Minggu, 20 Mei 2018

Suku Yang Tersakiti

pagoda Bangunan Simalungun di tengah taman kota Pematangsiantar

        Kota pematangsiantar merupakan kota yang terkenal dengan sebutan kota paling toleransi di Indonesia, penilaian itu tidaklah keliru, karena di kota sapangambei manoktok hitei ini, banyak suku dan agama bisa hidup saling berdampingan, dan tidak pernah ada ditemukan gesekan gesekan yang berarti antara yang berbeda suku dan agama karena toleransilah yang di kedepankan di kota berhawa sejuk ini. Baru-baru ini, kota pematangsiantar di nobatkan menjadi kota paling toleransi di Indonesia, kota pematangsiantar bisa menjadi kota paling toleransi,  sudah memiliki sejarah yang panjang, karena dimulai oleh raja-raja siantar sampai raja terakhir yaitu raja Sangnawaluh Damanik yang memiliki jiwa pengayom buat pendatang di tanahnya yaitu tanah simalungun harajaon Sianttar yang sekarang menjadi kota pematangsiantar. Bertambah tahun, sebelum kemerdekaan tiba, Belanda sempat menduduki kota pematangsiantar dengan menangkap dan membuang Raja Sang Nawaluh ke Bengkalis, dengan dikuasainya kota pematangsiantar, maka kekayaan, tanah, sumber daya alam sepenuhnya di kuasai oleh Belanda, untuk bisa mengelola sumber daya alam, Belanda membawa banyak para pekerja dari daerah tetangga, Orang Jawa dan orang-orang Cina ke kota pematangsiantar. Saat kemerdekaan tiba, pendatang –pendatang dengan berlatar belakang suku yang berbeda semakin banyak yang datang dan tinggal di kota ini, bukan saja suku Jawa, Toba, CIna, tetapi suku-suku Melayu, Minang, Tapsel, India dan banyak lagi berdatangan ke kota ini. Namun walaupun  keberadaan pendatang ini terus bertambah dan semakin beragam, mereka selalu di terima oleh keturunan raja dan masyarakat suku asli kota pematangsiantar itu, tetapi dengan syarat harus menghargai suku asli kota itu. Menghargai suku dan budaya Setempat seperti pepatah lama yang mengatakan “DIMANA KAKI DIPIJAK DI SITU LANGIT DIJUNJUNG” yang artinya walaupun daerah kota pematangsiantar itu, dihuni oleh berbagai macam suku tetapi tetap harus menghargai suku asli kota itu. Suku dan budaya asli kota pematangsiantar adalah suku dan budaya simalungun yang merupakan juga suku dan budaya Raja Siantar yaitu Raja Sang Nawaluh Damanik  dan sekaligus suku sipukkah huta(suku pembukan kampung) Kota Pematangsiantar. Memang petah DIMANA KAKI DIPIJAK DI SITU LANGIT DIJUNJUNG harus kita terapkan jika kita memasuki daerah orang lain, kita harus menghargai kebudayaan, kebiasaan, adat istiadat setempat agar kita bisa diterima di daerah itu, itulah yang disebut PENGHARGAAN/ MENGHARGAI.

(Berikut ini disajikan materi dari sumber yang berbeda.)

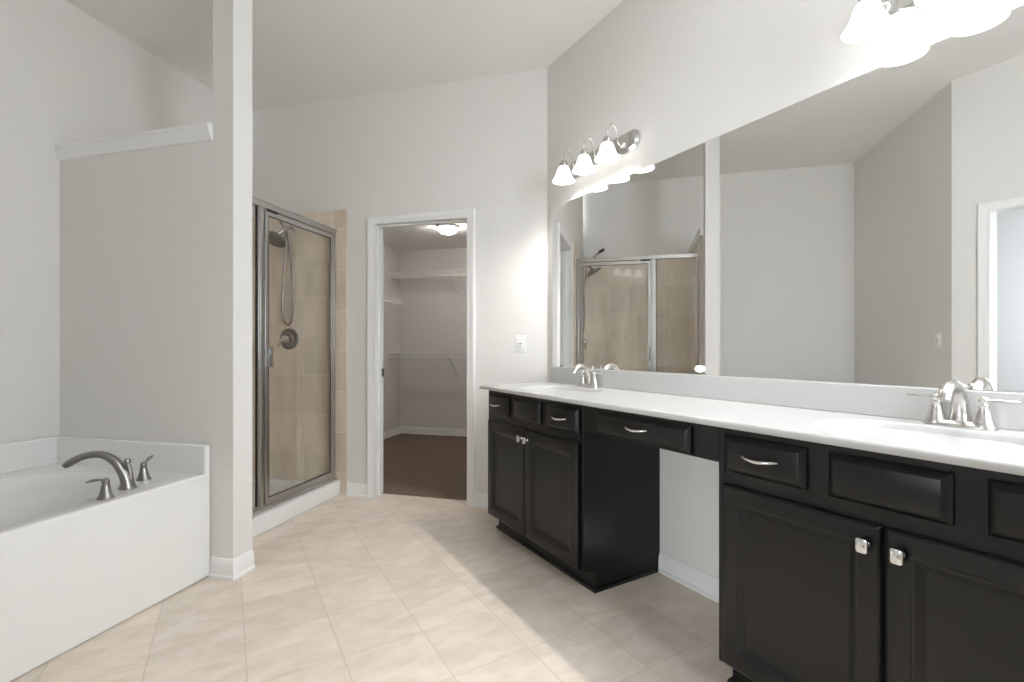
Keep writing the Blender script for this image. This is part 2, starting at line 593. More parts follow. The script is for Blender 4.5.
# ================================================================ SHOWER
SY0, SY1 = HY1 + 0.0125, YB - 0.0125
SX0, SX1 = XL + 0.0125, -2.19
pan = thing('shower_pan', 'white shower base with a raised curb under the glass door', 'shower base', (-2.6, 2.62, 0))


def rel(o, x, y, z=0.0):
    return (x - o.location.x, y - o.location.y, z - o.location.z)


px, py = pan.location.x, pan.location.y
mb = MB()
mb.box(SX0 - px, SX1 - 0.08 - px, SY0 - py, SY1 - py, 0.0, 0.045)
mb.box(SX0 - px, SX0 + 0.02 - px, SY0 - py, SY1 - py, 0.04, 0.09)
mb.box(SX0 - px, SX1 - 0.08 - px, SY1 - 0.02 - py, SY1 - py, 0.04, 0.09)
mb.box(SX0 - px, SX1 - 0.08 - px, SY0 - py, SY0 + 0.02 - py, 0.04, 0.09)
mb.build('pan', 'tub', pan, bevel=0.006)
mb = MB()
prof = [(-0.012, 0.0), (-0.002, 0.105), (-0.008, 0.114), (-0.085, 0.117), (-0.092, 0.111), (-0.10, 0.0)]
mb.loft([[(SX1 + 0.012 + o - px, y - py, z) for o, z in prof] for y in (HY1 + 0.002, SY1 + 0.001)])
mb.build('curb', 'tub', pan, bevel=0.004)
MB().lathe([(0.045, 0.0), (0.045, 0.004), (0.030, 0.006)], (-0.02, 0, 0.045)).build('drain', 'chrome', pan)

FX = -2.24
encl = thing('shower_enclosure', 'framed glass shower enclosure with door and side panel beside the column', 'shower enclosure', (FX, 2.62, 0.118))


def ebox(mb, x0, x1, y0, y1, z0, z1):
    return mb.box(x0 - FX, x1 - FX, y0 - 2.62, y1 - 2.62, z0 - 0.118, z1 - 0.118)


EY0, EY1 = SY0 + 0.001, SY1 - 0.001
P0, P1 = 2.447, 2.497         # middle post
DY1 = 3.188
ZB, ZT = 0.118, 2.032
mb = MB()
ebox(mb, FX - 0.022, FX + 0.024, EY0, EY1, ZT - 0.042, ZT)
ebox(mb, FX - 0.026, FX + 0.028, EY0, EY1, ZT - 0.010, ZT - 0.002)
mb.build('header_rail', 'alu', encl, bevel=0.002)
mb = MB()
ebox(mb, FX - 0.022, FX + 0.026, EY0, EY1, ZB, ZB + 0.022)
ebox(mb, FX - 0.014, FX + 0.016, EY0, EY1, ZB + 0.02, ZB + 0.036)
mb.build('sill_rail', 'alu', encl, bevel=0.002)
for y0, y1 in ((EY0, EY0 + 0.032), (P0 + 0.004, P1), (DY1 + 0.002, EY1)):
    mb = MB()
    ebox(mb, FX - 0.012, FX + 0.014, y0, y1, ZB + 0.022, ZT - 0.042)
    ebox(mb, FX - 0.014, FX + 0.022, y0 + 0.010, y1 - 0.010, ZB + 0.022, ZT - 0.042)
    mb.build('post', 'alu', encl, bevel=0.002)
# fixed panel
mb = MB()
ebox(mb, FX - 0.003, FX + 0.003, EY0 + 0.028, P0 + 0.002, ZB + 0.034, ZT - 0.040)
fp = mb.build('fixed_panel', 'glass', encl)
mb = MB()
ebox(mb, FX - 0.0045, FX + 0.0045, P0 - 0.002, P0 + 0.005, ZB + 0.034, ZT - 0.042)
g = mb.build('gasket', 'gasket', fp)
g['label'] = 'black rubber seal along the post'
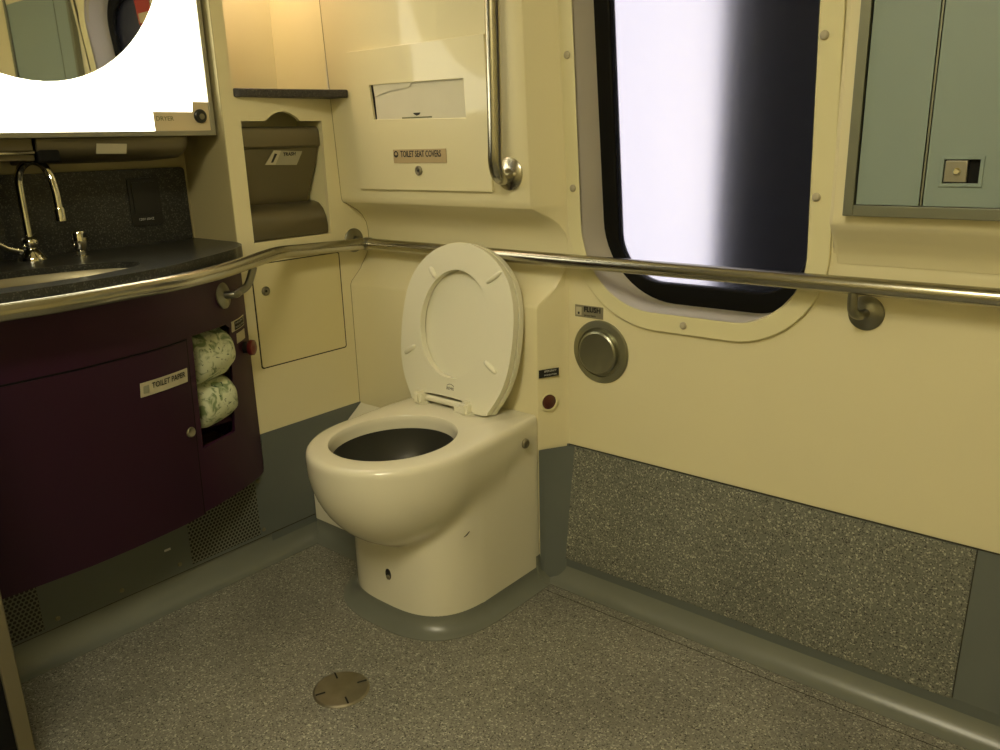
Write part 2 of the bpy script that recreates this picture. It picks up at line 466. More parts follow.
for pts in ([(W+.0004, y-.0004, z) for y, z, a_, b_ in prof[3:]],):
    o = mesh_obj('trim_8', tube(bmesh.new(), pts, .0009, 6), mat('seam_shadow_gap',(.26,.22,.11),.7)); tag(o, kind='structure')
o = mesh_obj('trim_9', tube(bmesh.new(), [(W+.0035,-1.15,.0735),(W+.0035,-.205,.0735)], .0012, 6), M['caulk']); tag(o, kind='structure')
# ------------------------------------------------------------------ window
win = root('window_1', (1.01, .1, .9)); win['kind'] = 'structure'
def rr4(a0, a1, b0, b1, rl, rr, n=14):
    out = []
    for cx, cy, r, s_ in ((a1-rr, b1-rr, rr, 0), (a0+rl, b1-rl, rl, 1), (a0+rl, b0+rl, rl, 2), (a1-rr, b0+rr, rr, 3)):
        for k in range(n+1):
            t = PI/2*(s_ + k/n); out.append((cx + r*math.cos(t), cy + r*math.sin(t)))
    res = []
    for i, p in enumerate(out):       # densify the straight runs so they follow the wall's belly
        q = out[(i+1) % len(out)]; d_ = math.hypot(q[0]-p[0], q[1]-p[1]); k = max(1, int(d_/.05))
        res += [(lerp(p[0],q[0],j/k), lerp(p[1],q[1],j/k)) for j in range(k)]
    return res
outer = rr4(.702, 1.328, .714, 1.785, .245, .20); inner = rr4(*WI[:4], .195, .15)
bm = planar(outer, [inner], cuts_b=[.9,1.1,1.3,1.45,1.7])
o = mesh_obj('window_trim', extrude_flat(bm, lambda a,b_: (a, fy(b_)-.009, b_), (0,.009,0)), M['cream2'], win, bevel=.003)
def GY(z): return .205-(z-.8)*.10
bm = bmesh.new()      # reveal ring
ri = inner; N = len(ri)
f = [bm.verts.new((a, fy(b_)-.008, b_)) for a, b_ in ri]; g = [bm.verts.new((a, GY(b_)+.004, b_)) for a, b_ in ri]
for i in range(N): bm.faces.new((f[i], f[(i+1)%N], g[(i+1)%N], g[i]))
mesh_obj('window_reveal', bm, M['reveal'], win, smooth=True, angle=60)
bm = planar(rrect(WI[0]-.005, WI[1]+.005, WI[2]-.005, WI[3]+.005, WI[4], 12), [rrect(.781, 1.250, .806, 1.69, .115, 12)])
mesh_obj('rubber_gasket', extrude_flat(bm, lambda a,b_: (a, GY(b_)-.012, b_), (0,.03,0)), M['black'], win, bevel=.006)
bm = planar(rrect(.774, 1.257, .799, 1.70, .115, 12))
mesh_obj('window_glass', extrude_flat(bm, lambda a,b_: (a, GY(b_)+.004, b_), (0,.004,0)), M['glass'], win)
for (x, z) in ((.722,1.331),(.722,1.036),(1.018,.736),(1.295,1.318),(1.296,1.027)):
    y = fy(z)-.009
    bm = lathe(bmesh.new(), [(.0085,0),(.0085,.002),(.0065,.0045),(.003,.0055),(0,.0055)], (x,y,z), (0,-1,0), 16)
    mesh_obj('screw', bm, M['screw_cream'], win, smooth=True, angle=50)
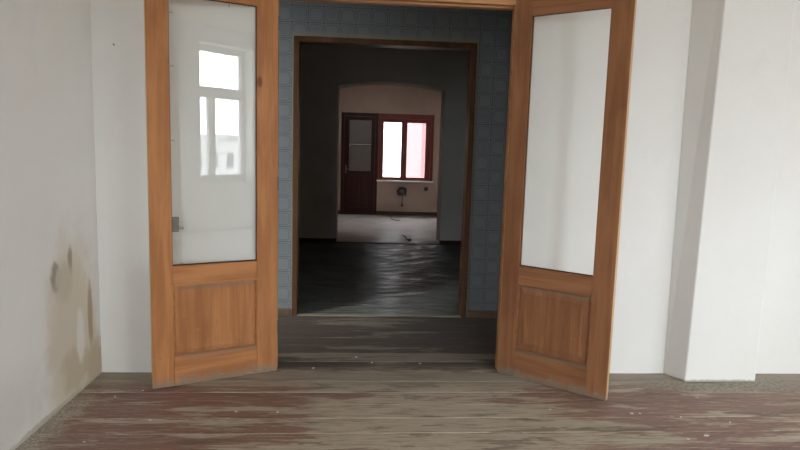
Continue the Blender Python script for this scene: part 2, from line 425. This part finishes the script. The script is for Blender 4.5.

         Prinsip menghargai kearifan lokal yang didengung-dengunkan oleh pemerintah pusat tidaklah hal sepele, karena menghargai kearifan lokal lah yang paling ampuh bisa mempersatukan bangsa yang berbeda-beda suku ini, bukan mencampur adukkan tanpa ada satu patron yang bisa berakibat terpecah belahnya suatu bangsa. Prinsip kearifan lokal yang dimaksud adalah pemerintah setempat harus mengunggulkan, atau mengutamakan dan melestarika keberadaan suku adat istiadat daerah itu. Ini sudah diataur dalam undang-undang nomor 40 tahun 2008tentang penghapusan ras dan etnik dan undang-undang nomor 32 tahun 2004 tentangpemerintahan daerah berkewajiban untuk melestarikan suku budaya adat setempat,  Contoh, walaupun kota Jakarta adalah ibu kota Indonesia yang memiliki Jumlah penduduk terbesar di Indoensia dengan berbagai suku-suku yang ada di Indonesia, Diperkirakan ada di Kota Jakarta, tetapi Pemerintah DKI Jakarta Tetap harus mengedepankan Suku Betawi di setiap Identitas kota Jakarta, baik setiap Pagelaran-Pagelaran Budaya, Ornamen-Ornamen Kantor Pemerintahan,BUMN,Swasta,Sekolah, Pakaian-Pakain Dinas, pelajaran-pelajaran muatan lokal khusus budaya Betawi. Itulah yang disebut menghargai kearifan lokal. Begitulah cara Pemerintah untuk melestarikan budaya budaya nusantara. Sehingga masing-masing pemerintah daerah bisa mempertahankan budaya asli daerahnya.
Demikian juga di kota Pematangsiantar, seharusnya Pemerintah Kota Pematangsiantar harus melestarikan, menghargai dan mengedepankan suku, adat istiadat, budaya Simalungun, agar keberadaan suku Simalungun tidak Hilang. Seberapa besarpun jumlah pendatang atau suku apapun yang menjadi /memimpin (walikota) daerah di kota itu,  harus menghargai, melestarikan keberadaan suku, adat istiadat, budaya Simalungun. Karena itu PERINTAH UNDANG-UNDANG.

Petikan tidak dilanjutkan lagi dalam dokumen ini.